» Exercise goal:
Copy out all the records exactly.

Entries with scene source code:
####

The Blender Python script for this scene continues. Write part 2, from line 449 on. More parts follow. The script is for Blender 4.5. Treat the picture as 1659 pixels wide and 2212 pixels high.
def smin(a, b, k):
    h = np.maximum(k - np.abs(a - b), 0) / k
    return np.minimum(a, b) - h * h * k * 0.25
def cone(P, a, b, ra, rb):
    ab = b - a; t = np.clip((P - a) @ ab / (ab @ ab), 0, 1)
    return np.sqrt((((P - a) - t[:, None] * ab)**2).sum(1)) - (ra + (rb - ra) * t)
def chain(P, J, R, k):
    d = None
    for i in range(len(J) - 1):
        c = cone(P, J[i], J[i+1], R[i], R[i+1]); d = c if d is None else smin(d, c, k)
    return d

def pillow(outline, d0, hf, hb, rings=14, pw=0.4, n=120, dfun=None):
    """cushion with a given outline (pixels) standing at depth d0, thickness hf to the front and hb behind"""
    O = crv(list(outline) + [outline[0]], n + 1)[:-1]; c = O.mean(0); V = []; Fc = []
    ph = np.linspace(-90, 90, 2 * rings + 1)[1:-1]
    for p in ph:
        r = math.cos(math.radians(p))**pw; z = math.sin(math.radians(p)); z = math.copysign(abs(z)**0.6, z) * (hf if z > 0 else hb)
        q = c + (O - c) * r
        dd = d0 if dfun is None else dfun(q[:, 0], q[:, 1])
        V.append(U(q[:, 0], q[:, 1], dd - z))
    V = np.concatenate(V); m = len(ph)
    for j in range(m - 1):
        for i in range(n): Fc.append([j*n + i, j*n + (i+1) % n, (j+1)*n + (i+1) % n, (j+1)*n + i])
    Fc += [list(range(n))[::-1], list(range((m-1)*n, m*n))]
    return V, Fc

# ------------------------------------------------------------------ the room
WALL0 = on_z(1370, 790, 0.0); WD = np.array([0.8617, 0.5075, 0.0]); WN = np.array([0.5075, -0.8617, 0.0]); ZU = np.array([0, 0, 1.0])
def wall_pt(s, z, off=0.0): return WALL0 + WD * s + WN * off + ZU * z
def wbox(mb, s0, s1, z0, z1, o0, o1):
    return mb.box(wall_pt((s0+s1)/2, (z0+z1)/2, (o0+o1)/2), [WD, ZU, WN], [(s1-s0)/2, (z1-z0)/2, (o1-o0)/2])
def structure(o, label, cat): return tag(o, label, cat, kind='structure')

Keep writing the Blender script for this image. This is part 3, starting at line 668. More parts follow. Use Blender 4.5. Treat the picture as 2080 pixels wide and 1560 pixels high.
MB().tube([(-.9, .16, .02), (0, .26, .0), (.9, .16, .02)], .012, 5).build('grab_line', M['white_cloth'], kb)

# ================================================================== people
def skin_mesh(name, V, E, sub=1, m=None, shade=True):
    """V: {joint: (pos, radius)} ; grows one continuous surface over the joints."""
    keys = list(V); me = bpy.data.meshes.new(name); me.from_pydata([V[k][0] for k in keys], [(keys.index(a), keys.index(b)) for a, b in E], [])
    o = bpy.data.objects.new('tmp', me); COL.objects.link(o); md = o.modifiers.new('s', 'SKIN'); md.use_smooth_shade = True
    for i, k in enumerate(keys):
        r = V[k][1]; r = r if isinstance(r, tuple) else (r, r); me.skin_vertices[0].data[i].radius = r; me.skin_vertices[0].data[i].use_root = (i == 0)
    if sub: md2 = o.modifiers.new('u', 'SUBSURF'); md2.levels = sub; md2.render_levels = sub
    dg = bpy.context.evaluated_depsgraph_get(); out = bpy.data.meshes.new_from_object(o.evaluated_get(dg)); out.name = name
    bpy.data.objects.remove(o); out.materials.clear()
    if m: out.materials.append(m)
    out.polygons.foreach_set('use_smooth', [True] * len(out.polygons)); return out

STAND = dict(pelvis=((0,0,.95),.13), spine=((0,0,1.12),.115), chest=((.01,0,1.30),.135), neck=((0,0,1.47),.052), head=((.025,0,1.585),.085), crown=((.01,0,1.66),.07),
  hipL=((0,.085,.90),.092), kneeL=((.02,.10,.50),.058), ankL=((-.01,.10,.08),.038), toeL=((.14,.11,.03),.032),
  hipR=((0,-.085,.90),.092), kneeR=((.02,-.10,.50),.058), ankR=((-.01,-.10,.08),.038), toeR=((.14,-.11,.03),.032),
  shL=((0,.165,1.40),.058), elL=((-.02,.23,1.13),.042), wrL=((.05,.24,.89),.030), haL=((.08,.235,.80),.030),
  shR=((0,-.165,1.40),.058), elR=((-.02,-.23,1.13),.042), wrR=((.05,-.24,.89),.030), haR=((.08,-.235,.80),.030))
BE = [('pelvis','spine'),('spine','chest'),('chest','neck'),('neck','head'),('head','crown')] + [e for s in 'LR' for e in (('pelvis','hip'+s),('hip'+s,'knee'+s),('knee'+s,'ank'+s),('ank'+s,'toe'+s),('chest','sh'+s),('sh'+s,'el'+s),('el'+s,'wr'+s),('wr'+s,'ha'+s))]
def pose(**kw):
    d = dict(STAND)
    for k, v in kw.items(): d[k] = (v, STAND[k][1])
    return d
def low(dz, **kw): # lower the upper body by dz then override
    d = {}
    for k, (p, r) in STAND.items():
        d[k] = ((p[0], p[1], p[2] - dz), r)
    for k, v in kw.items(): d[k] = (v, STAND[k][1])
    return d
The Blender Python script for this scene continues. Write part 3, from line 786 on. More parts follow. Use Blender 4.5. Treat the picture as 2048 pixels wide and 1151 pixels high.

####

» Answer to this problem:
The Blender Python script for this scene continues. Write part 2, from line 449 on. More parts follow. The script is for Blender 4.5. Treat the picture as 1659 pixels wide and 2212 pixels high.
def smin(a, b, k):
    h = np.maximum(k - np.abs(a - b), 0) / k
    return np.minimum(a, b) - h * h * k * 0.25
def cone(P, a, b, ra, rb):
    ab = b - a; t = np.clip((P - a) @ ab / (ab @ ab), 0, 1)
    return np.sqrt((((P - a) - t[:, None] * ab)**2).sum(1)) - (ra + (rb - ra) * t)
def chain(P, J, R, k):
    d = None
    for i in range(len(J) - 1):
        c = cone(P, J[i], J[i+1], R[i], R[i+1]); d = c if d is None else smin(d, c, k)
    return d

def pillow(outline, d0, hf, hb, rings=14, pw=0.4, n=120, dfun=None):
    """cushion with a given outline (pixels) standing at depth d0, thickness hf to the front and hb behind"""
    O = crv(list(outline) + [outline[0]], n + 1)[:-1]; c = O.mean(0); V = []; Fc = []
    ph = np.linspace(-90, 90, 2 * rings + 1)[1:-1]
    for p in ph:
        r = math.cos(math.radians(p))**pw; z = math.sin(math.radians(p)); z = math.copysign(abs(z)**0.6, z) * (hf if z > 0 else hb)
        q = c + (O - c) * r
        dd = d0 if dfun is None else dfun(q[:, 0], q[:, 1])
        V.append(U(q[:, 0], q[:, 1], dd - z))
    V = np.concatenate(V); m = len(ph)
    for j in range(m - 1):
        for i in range(n): Fc.append([j*n + i, j*n + (i+1) % n, (j+1)*n + (i+1) % n, (j+1)*n + i])
    Fc += [list(range(n))[::-1], list(range((m-1)*n, m*n))]
    return V, Fc

# ------------------------------------------------------------------ the room
WALL0 = on_z(1370, 790, 0.0); WD = np.array([0.8617, 0.5075, 0.0]); WN = np.array([0.5075, -0.8617, 0.0]); ZU = np.array([0, 0, 1.0])
def wall_pt(s, z, off=0.0): return WALL0 + WD * s + WN * off + ZU * z
def wbox(mb, s0, s1, z0, z1, o0, o1):
    return mb.box(wall_pt((s0+s1)/2, (z0+z1)/2, (o0+o1)/2), [WD, ZU, WN], [(s1-s0)/2, (z1-z0)/2, (o1-o0)/2])
def structure(o, label, cat): return tag(o, label, cat, kind='structure')

Keep writing the Blender script for this image. This is part 3, starting at line 668. More parts follow. Use Blender 4.5. Treat the picture as 2080 pixels wide and 1560 pixels high.
MB().tube([(-.9, .16, .02), (0, .26, .0), (.9, .16, .02)], .012, 5).build('grab_line', M['white_cloth'], kb)

# ================================================================== people
def skin_mesh(name, V, E, sub=1, m=None, shade=True):
    """V: {joint: (pos, radius)} ; grows one continuous surface over the joints."""
    keys = list(V); me = bpy.data.meshes.new(name); me.from_pydata([V[k][0] for k in keys], [(keys.index(a), keys.index(b)) for a, b in E], [])
    o = bpy.data.objects.new('tmp', me); COL.objects.link(o); md = o.modifiers.new('s', 'SKIN'); md.use_smooth_shade = True
    for i, k in enumerate(keys):
        r = V[k][1]; r = r if isinstance(r, tuple) else (r, r); me.skin_vertices[0].data[i].radius = r; me.skin_vertices[0].data[i].use_root = (i == 0)
    if sub: md2 = o.modifiers.new('u', 'SUBSURF'); md2.levels = sub; md2.render_levels = sub
    dg = bpy.context.evaluated_depsgraph_get(); out = bpy.data.meshes.new_from_object(o.evaluated_get(dg)); out.name = name
    bpy.data.objects.remove(o); out.materials.clear()
    if m: out.materials.append(m)
    out.polygons.foreach_set('use_smooth', [True] * len(out.polygons)); return out

STAND = dict(pelvis=((0,0,.95),.13), spine=((0,0,1.12),.115), chest=((.01,0,1.30),.135), neck=((0,0,1.47),.052), head=((.025,0,1.585),.085), crown=((.01,0,1.66),.07),
  hipL=((0,.085,.90),.092), kneeL=((.02,.10,.50),.058), ankL=((-.01,.10,.08),.038), toeL=((.14,.11,.03),.032),
  hipR=((0,-.085,.90),.092), kneeR=((.02,-.10,.50),.058), ankR=((-.01,-.10,.08),.038), toeR=((.14,-.11,.03),.032),
  shL=((0,.165,1.40),.058), elL=((-.02,.23,1.13),.042), wrL=((.05,.24,.89),.030), haL=((.08,.235,.80),.030),
  shR=((0,-.165,1.40),.058), elR=((-.02,-.23,1.13),.042), wrR=((.05,-.24,.89),.030), haR=((.08,-.235,.80),.030))
BE = [('pelvis','spine'),('spine','chest'),('chest','neck'),('neck','head'),('head','crown')] + [e for s in 'LR' for e in (('pelvis','hip'+s),('hip'+s,'knee'+s),('knee'+s,'ank'+s),('ank'+s,'toe'+s),('chest','sh'+s),('sh'+s,'el'+s),('el'+s,'wr'+s),('wr'+s,'ha'+s))]
def pose(**kw):
    d = dict(STAND)
    for k, v in kw.items(): d[k] = (v, STAND[k][1])
    return d
def low(dz, **kw): # lower the upper body by dz then override
    d = {}
    for k, (p, r) in STAND.items():
        d[k] = ((p[0], p[1], p[2] - dz), r)
    for k, v in kw.items(): d[k] = (v, STAND[k][1])
    return d
The Blender Python script for this scene continues. Write part 3, from line 786 on. More parts follow. Use Blender 4.5. Treat the picture as 2048 pixels wide and 1151 pixels high.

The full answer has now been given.